[start of RECORD EXTRACTS]
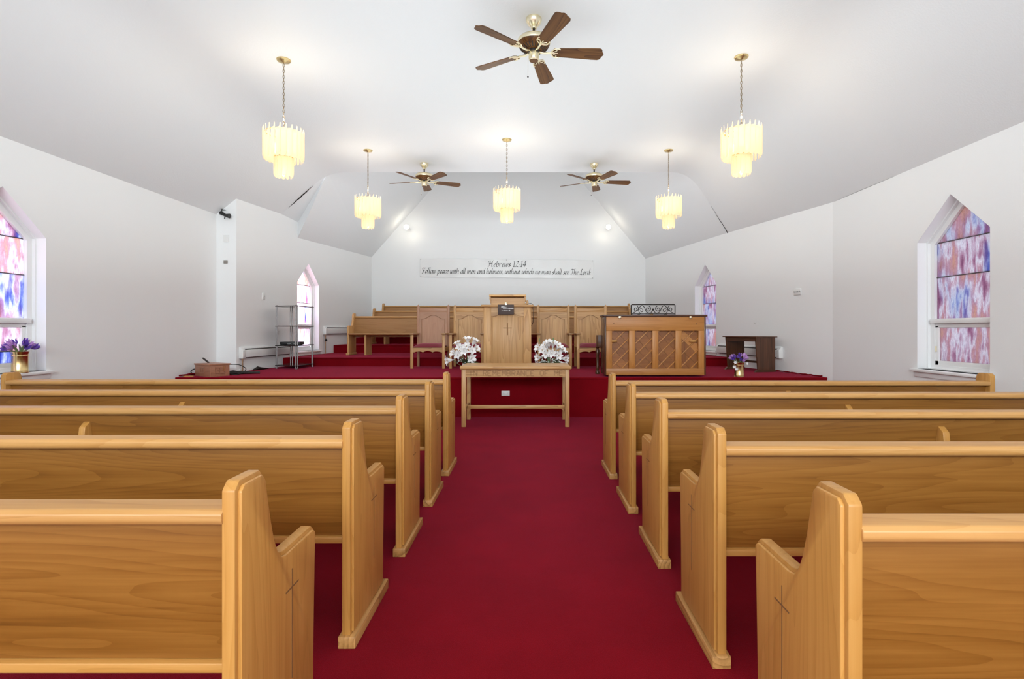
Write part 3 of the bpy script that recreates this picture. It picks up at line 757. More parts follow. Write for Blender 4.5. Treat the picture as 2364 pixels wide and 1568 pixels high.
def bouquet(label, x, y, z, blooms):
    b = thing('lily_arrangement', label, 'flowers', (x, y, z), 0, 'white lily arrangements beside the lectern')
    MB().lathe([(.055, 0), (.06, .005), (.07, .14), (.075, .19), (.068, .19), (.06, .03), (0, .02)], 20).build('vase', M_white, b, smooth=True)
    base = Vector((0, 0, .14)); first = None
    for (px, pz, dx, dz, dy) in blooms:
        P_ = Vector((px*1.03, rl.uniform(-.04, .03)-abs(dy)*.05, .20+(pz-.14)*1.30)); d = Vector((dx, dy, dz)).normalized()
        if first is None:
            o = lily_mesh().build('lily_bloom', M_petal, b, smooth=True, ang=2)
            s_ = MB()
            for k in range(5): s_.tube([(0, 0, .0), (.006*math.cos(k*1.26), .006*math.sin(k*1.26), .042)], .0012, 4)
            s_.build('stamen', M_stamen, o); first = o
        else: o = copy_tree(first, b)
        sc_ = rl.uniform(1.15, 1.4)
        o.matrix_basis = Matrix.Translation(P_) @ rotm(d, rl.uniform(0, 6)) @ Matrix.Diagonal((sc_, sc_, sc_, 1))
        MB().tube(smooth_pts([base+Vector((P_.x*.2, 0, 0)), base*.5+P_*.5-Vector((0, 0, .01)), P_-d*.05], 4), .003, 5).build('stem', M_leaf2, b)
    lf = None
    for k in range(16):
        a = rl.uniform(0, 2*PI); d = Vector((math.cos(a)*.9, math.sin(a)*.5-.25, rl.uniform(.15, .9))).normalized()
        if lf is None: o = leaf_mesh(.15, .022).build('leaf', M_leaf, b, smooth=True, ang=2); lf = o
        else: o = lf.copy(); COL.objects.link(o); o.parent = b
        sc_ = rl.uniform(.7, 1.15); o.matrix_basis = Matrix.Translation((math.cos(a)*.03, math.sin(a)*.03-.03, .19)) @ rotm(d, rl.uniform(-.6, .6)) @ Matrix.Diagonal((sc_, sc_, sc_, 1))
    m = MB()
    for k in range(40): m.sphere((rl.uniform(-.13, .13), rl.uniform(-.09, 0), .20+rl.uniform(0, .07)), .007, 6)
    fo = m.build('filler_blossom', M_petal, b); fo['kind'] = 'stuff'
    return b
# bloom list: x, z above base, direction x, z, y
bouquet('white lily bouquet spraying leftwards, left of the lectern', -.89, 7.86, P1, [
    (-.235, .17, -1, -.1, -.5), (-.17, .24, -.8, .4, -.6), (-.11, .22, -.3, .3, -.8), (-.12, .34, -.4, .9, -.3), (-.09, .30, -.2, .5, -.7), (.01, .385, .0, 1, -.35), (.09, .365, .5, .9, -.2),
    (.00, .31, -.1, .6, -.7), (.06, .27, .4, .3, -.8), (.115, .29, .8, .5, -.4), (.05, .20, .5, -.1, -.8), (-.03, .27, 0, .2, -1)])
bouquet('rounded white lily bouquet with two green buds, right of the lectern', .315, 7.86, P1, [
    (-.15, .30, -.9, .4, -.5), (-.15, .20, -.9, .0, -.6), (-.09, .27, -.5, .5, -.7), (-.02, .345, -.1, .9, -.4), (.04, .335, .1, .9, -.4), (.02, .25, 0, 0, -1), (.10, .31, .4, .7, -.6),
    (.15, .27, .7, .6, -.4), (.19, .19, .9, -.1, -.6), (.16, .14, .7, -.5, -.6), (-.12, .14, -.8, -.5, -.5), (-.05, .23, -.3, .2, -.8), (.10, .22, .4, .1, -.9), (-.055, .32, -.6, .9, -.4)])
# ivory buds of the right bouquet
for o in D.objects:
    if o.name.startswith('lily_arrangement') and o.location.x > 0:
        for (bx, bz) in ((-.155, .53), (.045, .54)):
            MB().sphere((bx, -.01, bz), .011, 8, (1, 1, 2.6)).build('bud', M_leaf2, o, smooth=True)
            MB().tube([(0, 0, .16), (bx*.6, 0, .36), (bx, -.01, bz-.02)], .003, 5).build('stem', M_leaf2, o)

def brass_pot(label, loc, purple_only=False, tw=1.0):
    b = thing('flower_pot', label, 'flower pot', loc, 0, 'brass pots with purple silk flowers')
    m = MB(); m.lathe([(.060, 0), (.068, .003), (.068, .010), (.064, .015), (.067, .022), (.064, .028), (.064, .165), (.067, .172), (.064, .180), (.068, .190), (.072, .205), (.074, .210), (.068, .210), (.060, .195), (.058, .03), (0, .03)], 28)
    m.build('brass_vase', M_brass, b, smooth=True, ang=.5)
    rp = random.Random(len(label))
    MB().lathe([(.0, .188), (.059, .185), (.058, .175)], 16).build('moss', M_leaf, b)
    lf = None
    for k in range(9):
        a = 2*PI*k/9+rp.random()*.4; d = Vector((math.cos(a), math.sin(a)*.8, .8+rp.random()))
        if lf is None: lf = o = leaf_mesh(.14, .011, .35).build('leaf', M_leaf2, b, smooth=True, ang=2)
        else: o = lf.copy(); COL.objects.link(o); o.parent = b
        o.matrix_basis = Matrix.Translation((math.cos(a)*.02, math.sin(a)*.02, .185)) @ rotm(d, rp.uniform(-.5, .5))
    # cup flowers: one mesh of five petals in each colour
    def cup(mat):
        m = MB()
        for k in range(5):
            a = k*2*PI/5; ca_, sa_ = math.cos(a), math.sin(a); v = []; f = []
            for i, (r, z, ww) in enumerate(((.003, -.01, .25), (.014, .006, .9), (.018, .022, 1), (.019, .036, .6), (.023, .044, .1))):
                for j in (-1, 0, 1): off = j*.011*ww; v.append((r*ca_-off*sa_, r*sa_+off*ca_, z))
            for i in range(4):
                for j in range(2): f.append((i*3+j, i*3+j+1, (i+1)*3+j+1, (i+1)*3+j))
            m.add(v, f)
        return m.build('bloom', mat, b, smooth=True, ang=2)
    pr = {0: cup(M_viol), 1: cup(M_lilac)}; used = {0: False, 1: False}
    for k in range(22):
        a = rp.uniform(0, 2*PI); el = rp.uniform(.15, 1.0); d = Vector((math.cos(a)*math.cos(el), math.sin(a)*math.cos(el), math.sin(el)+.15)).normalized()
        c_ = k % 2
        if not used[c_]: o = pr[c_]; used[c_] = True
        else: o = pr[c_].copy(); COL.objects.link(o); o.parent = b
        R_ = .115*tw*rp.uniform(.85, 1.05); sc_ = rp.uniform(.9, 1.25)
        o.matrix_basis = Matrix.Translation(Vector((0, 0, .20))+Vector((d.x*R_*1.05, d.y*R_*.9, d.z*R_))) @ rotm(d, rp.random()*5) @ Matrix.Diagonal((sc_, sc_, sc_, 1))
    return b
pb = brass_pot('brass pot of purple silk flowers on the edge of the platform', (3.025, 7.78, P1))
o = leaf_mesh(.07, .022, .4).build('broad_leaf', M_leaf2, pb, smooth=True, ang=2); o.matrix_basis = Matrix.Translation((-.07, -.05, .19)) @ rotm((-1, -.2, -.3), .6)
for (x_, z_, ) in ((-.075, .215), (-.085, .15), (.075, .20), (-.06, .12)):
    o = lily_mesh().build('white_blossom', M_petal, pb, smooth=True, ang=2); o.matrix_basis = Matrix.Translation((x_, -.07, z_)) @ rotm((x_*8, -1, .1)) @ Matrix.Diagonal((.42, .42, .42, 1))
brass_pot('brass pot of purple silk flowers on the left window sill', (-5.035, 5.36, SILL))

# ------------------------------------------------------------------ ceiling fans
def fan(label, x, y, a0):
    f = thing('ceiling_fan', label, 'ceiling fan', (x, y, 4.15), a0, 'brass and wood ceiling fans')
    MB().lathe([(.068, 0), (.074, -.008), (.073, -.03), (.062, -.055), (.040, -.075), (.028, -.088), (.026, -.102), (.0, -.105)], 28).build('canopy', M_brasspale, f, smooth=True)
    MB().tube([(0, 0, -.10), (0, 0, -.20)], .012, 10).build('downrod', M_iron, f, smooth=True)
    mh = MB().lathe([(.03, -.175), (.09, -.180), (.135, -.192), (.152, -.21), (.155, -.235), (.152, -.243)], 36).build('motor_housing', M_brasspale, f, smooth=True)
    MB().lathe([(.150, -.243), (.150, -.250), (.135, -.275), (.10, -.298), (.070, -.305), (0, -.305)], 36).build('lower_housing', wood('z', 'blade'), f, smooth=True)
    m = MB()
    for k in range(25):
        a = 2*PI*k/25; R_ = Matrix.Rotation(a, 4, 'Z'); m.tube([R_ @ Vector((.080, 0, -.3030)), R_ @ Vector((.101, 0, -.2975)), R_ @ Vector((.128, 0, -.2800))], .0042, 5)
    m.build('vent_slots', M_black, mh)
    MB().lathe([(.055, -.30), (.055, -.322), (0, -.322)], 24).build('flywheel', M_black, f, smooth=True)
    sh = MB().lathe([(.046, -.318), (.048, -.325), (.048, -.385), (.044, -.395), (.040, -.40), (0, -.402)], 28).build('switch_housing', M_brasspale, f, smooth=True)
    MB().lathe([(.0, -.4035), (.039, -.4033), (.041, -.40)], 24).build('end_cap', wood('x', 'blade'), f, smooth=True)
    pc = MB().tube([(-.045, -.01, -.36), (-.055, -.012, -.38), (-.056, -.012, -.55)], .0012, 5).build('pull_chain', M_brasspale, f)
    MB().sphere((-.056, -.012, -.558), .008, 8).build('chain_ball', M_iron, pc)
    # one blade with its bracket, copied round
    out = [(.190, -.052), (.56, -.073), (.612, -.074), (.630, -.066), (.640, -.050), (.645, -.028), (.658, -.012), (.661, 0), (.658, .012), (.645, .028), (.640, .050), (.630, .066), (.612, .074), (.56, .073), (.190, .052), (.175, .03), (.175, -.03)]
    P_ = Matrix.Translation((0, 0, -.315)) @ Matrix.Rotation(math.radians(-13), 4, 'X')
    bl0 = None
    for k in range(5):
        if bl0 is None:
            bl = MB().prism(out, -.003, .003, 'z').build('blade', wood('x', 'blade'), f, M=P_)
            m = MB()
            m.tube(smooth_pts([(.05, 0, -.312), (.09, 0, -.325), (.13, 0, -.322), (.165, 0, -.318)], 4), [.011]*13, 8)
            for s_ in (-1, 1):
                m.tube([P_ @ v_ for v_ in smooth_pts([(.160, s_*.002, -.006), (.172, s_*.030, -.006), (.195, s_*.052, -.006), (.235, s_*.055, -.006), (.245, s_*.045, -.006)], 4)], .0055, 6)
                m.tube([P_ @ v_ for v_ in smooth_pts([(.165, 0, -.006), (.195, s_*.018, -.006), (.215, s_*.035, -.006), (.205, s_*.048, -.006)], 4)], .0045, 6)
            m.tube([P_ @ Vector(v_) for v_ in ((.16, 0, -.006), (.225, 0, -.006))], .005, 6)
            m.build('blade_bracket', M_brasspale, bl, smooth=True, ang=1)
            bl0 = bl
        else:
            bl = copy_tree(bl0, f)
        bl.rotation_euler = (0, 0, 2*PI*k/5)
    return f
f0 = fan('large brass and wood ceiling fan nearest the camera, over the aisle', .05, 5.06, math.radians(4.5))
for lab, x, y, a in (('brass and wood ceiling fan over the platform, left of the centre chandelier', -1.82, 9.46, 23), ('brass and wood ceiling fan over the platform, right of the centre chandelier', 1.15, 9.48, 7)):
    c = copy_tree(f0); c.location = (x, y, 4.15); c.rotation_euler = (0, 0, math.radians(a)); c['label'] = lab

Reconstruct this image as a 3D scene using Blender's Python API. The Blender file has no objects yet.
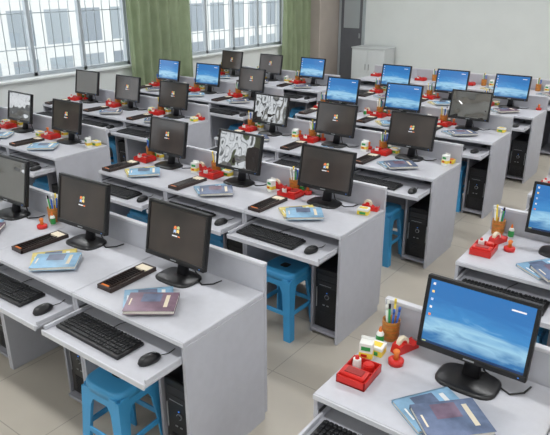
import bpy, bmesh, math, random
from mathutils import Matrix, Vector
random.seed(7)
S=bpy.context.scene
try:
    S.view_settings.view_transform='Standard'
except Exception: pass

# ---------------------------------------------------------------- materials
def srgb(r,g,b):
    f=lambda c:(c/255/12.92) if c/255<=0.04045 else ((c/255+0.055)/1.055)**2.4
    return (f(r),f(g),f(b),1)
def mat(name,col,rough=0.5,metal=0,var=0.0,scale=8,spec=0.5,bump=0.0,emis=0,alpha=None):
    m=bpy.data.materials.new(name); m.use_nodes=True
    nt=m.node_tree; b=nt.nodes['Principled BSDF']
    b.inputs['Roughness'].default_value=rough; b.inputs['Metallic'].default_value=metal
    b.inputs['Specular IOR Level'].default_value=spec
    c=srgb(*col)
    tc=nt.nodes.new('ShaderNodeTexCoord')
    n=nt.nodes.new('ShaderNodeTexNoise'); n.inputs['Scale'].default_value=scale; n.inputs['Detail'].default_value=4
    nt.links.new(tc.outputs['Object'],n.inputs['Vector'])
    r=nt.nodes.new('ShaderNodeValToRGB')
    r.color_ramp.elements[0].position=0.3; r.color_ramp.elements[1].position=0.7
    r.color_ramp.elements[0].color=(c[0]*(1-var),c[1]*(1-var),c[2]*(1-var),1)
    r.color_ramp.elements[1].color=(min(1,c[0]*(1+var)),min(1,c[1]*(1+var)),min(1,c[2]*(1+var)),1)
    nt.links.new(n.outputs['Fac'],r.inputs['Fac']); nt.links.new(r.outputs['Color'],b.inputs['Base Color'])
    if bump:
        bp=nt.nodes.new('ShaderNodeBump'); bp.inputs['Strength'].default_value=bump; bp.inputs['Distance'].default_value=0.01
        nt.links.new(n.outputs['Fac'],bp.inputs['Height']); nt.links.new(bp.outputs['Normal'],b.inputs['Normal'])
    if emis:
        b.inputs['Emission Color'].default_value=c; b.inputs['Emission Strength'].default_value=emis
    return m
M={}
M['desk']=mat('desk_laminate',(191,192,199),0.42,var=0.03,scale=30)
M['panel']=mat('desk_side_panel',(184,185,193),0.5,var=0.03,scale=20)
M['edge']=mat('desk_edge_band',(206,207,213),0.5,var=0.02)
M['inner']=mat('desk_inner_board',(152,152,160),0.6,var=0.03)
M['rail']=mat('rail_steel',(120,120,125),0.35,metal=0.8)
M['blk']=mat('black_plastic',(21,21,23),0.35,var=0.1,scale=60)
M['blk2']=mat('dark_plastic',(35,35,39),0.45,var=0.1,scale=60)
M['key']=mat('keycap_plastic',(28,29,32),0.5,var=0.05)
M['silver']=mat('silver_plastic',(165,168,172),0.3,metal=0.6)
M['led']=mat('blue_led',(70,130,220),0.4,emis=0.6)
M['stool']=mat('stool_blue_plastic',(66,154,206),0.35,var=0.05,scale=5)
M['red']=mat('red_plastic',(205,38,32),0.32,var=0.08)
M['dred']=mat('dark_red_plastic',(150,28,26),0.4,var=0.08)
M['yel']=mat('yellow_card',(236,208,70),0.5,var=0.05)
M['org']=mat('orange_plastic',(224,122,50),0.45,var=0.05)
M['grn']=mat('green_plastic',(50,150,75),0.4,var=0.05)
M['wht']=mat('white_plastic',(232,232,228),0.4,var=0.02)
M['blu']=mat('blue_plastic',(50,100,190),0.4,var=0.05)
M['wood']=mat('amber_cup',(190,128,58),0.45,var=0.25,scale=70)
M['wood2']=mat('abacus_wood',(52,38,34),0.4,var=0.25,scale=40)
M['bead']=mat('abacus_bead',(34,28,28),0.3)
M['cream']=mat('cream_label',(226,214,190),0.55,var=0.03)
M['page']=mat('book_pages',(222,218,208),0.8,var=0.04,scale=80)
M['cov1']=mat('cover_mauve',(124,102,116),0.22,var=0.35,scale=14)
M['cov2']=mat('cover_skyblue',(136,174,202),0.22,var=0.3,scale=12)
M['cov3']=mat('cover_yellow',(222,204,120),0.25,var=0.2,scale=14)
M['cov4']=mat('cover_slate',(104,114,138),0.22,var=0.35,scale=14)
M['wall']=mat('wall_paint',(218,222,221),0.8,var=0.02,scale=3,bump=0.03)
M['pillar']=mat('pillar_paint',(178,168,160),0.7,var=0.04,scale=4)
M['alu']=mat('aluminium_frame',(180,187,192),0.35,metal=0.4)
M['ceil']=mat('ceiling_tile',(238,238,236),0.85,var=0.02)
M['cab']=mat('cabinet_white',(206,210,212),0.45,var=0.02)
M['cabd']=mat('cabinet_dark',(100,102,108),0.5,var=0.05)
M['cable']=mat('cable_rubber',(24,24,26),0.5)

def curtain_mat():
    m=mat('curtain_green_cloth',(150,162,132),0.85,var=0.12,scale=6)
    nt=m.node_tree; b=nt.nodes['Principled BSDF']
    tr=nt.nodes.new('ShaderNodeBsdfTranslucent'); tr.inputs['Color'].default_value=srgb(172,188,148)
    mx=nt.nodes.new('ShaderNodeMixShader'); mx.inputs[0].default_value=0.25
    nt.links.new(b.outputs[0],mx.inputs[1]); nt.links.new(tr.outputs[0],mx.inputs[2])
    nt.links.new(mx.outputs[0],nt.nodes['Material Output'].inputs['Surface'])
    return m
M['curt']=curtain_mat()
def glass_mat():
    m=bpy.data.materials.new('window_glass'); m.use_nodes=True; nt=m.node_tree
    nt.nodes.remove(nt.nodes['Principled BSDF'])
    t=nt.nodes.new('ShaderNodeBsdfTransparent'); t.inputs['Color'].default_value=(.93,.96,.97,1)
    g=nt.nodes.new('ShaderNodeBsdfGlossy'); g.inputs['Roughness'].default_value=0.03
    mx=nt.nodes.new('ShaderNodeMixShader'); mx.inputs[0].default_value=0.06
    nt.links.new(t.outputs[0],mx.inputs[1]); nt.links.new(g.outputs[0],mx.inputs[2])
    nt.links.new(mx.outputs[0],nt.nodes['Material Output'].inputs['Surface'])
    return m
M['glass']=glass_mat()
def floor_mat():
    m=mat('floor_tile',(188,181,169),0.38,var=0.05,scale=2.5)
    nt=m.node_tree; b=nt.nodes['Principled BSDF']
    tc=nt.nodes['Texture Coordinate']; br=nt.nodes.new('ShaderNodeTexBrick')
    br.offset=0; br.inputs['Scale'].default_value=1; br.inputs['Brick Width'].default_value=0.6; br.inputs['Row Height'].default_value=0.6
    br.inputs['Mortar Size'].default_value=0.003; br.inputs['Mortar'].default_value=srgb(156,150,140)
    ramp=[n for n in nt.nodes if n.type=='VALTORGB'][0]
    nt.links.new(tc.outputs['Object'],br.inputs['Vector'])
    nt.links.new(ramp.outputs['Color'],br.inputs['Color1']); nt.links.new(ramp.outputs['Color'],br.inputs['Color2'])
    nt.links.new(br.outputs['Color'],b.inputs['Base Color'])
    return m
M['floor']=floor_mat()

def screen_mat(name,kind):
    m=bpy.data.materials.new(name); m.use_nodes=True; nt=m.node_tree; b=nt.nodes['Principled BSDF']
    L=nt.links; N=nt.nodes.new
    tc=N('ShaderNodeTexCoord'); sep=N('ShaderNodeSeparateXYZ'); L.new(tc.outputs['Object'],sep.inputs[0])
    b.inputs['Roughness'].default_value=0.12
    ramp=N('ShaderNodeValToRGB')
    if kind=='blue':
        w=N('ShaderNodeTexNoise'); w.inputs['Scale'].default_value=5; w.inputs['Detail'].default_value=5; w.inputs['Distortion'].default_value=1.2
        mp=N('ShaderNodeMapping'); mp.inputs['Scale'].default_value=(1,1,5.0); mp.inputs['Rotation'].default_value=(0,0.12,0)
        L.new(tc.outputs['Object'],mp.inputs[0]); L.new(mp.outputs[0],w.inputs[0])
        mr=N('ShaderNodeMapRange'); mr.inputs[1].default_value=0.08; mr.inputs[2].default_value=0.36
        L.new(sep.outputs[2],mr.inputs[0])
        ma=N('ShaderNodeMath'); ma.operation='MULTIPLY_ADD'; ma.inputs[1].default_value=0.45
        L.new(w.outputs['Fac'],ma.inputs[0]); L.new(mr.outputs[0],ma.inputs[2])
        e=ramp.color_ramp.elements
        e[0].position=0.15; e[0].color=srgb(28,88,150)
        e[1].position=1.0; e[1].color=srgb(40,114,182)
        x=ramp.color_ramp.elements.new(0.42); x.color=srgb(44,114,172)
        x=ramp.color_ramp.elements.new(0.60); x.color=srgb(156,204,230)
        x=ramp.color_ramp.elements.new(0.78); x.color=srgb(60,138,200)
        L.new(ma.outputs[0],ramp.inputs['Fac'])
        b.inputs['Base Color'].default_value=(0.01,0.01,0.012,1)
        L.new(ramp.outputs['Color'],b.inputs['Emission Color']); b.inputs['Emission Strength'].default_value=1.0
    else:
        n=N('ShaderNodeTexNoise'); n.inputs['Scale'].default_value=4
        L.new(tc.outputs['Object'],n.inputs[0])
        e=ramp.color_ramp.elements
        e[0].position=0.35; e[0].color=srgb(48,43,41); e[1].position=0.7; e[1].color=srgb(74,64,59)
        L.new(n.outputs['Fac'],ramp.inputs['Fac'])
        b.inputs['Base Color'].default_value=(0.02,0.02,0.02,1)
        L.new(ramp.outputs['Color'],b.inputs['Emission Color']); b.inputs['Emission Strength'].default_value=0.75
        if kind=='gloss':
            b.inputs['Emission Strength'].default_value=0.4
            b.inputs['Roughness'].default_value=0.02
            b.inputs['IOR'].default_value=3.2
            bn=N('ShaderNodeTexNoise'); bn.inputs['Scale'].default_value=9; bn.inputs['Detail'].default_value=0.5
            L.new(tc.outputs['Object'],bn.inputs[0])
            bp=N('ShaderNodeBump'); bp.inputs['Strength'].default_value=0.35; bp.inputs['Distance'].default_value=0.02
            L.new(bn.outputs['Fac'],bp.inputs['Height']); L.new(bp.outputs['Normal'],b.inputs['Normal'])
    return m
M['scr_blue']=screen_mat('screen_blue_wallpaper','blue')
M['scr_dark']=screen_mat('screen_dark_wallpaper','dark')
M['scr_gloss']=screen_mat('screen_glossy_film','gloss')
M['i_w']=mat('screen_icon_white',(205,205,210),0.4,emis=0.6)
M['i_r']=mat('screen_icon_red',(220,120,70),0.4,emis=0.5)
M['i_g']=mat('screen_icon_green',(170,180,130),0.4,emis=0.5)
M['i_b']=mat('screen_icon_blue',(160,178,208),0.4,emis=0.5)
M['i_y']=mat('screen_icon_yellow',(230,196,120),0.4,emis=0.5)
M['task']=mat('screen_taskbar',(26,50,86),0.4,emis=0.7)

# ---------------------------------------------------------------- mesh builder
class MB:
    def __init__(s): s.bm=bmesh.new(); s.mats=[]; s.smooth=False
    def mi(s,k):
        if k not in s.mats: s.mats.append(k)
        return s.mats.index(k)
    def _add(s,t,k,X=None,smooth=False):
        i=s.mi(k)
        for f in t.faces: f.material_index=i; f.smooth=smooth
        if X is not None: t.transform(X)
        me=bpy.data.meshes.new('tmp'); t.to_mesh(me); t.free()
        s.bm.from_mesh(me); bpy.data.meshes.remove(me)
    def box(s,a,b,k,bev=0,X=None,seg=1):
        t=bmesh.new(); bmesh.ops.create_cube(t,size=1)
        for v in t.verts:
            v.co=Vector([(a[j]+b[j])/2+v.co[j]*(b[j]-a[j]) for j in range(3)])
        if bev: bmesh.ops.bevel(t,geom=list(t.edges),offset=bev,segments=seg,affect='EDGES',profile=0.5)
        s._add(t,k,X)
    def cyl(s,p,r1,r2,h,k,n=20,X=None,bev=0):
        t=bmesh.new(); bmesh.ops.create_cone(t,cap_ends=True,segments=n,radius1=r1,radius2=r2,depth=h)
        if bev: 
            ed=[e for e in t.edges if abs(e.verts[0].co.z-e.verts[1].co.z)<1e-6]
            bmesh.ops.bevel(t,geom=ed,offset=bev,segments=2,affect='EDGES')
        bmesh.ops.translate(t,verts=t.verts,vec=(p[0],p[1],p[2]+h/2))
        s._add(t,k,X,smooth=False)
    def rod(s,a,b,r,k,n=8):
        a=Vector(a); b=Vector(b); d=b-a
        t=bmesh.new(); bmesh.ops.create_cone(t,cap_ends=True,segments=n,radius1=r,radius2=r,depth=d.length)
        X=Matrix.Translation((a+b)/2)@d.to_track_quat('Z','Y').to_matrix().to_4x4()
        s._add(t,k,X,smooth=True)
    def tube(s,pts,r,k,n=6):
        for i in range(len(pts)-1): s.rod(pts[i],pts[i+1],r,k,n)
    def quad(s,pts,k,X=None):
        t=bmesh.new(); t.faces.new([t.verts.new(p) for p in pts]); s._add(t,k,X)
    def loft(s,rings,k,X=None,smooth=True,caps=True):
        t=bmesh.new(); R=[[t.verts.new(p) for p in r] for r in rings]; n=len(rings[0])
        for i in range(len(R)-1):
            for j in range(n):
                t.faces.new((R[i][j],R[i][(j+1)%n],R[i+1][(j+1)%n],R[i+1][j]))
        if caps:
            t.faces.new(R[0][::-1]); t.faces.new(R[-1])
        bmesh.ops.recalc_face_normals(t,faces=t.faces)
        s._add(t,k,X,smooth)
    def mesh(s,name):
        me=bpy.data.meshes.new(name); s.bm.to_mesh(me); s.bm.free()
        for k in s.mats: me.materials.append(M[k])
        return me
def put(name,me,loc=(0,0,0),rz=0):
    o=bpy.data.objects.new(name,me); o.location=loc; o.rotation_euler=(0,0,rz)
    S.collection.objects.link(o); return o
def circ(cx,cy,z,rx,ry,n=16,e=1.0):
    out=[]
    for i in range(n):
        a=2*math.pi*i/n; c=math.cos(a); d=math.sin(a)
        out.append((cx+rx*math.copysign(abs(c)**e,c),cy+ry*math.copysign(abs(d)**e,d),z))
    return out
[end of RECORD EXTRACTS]
Reproduce the data above exactly, but only from the line containing "Reconstruct this image" through the line containing "except Exception: pass"; skip the pictures.

SOLUTION FOR THIS EXERCISE >>
Reconstruct this image as a 3D scene using Blender's Python API. The Blender file has no objects yet.
import bpy, bmesh, math, random
from mathutils import Matrix, Vector
random.seed(7)
S=bpy.context.scene
try:
    S.view_settings.view_transform='Standard'
except Exception: pass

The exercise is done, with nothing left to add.